Sistani also reportedly disagrees with Khamenei's desire to see Russian troops fighting in Iraq. The Iraqi, like Abadi, is understood to believe that relying on one strong ally, inthis case the United States, is better than involving parties that are antagonistic towards each other.
"Another point of disagreement is the issue of Iran sending Iraqi fighters to Syria to fight alongside [Syrian President Bashar] al-Assad, despite there being intense battles to be fought in Iraq. Iran is not sending Iranian volunteers to fight there, except the Revolutionary Guards who have been involved for years," said the Iraqi politician.
According to this Iraqi politician, the most recent spat between the two took place last Friday, when Sistani refused to receive an envoy from the Iranian city of Qom, the home of Iran's clerical establishment.
The envoy was reportedly carrying a letter from religious authorities in the city.
Sistani said there had been no prior coordination of the visit, which forced the emissary to instead visit the Shrine of Imam Ali in the city of Najaf and return home.
Detrimental policies
"Sistani has told people close to him that the policies of the Iranian Supreme Leader are increasing animosity towards the Shia, not only in Iraq but in other Arab countries as well," said the Iraqi MP.
Khamenei believes that his wilayat al-faqih authority extends to Iraq, while Sistani rejects such intervention |
The prominent National Iraqi Alliance member believes that such disagreements might be reflected on the ground very soon, if Khamenei does not soften his position and adhere to Sistani's demands.

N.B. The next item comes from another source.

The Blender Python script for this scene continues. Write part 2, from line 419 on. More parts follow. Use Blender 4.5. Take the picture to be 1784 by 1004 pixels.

Meanwhile, Prime Minister Haider al-Abadi is reportedly attempting to create a Council for Strategic Policies with the help of Kurdish, Sunni and Shia parties, to be headed by former vice-president Ayad Allawi, according to leaked reports.
Abadi apparently intends to exclude hardline factions in the National Iraqi Alliance from the council, such as Maliki's supporters and the Fadhila Party.
Abadi's recent visit to Najaf - which coincided with a visit to the city by parliamentary speaker Salim al-Jabouri - was seen as an attempt to lay the groundwork for the formation of a new political bloc.
This would be composed of Abadi's wing in the Islamic Dawah Party, the Sadrists and the Islamic Supreme Council of Iraq, in addition to Sunni and Kurdish political groups, with the aim of forming an umbrella council to draw up the country's nation-wide policies.
"The conflict between Najaf and Tehran has become obvious as the two schools are fairly different - especially when it comes to the issue of wilayat al-faqih [the guardianship of the jurist]," said Abdul Wahhab al-Hussaini, a political analyst.
"Najafi scholars do not believe in this concept at all, but Khamenei uses it to shore up his authority and influence in the region, especially in Iraq," he added.
"Khamenei believes that his wilayat al-faqih authority extends to Iraq, while Sistani rejects such intervention, because the country has its own system of governance and the role of the religious authority [in Iraq] is strictly advisory."
As disagreements intensify, some Iraqi political forces will stand with Sistani, Husseini suggested, while others that are sponsored and heavily influenced by Iran will stand with the Khamenei camp, such as Maliki's bloc and allied Iranian-backed militias.
"Some observers believe that Sistani is concerned for the interests of Shias in Iraq, while Khamenei is only concerned with Iranian interests and agendas, even if they were to the detriment of others," said Hussaini.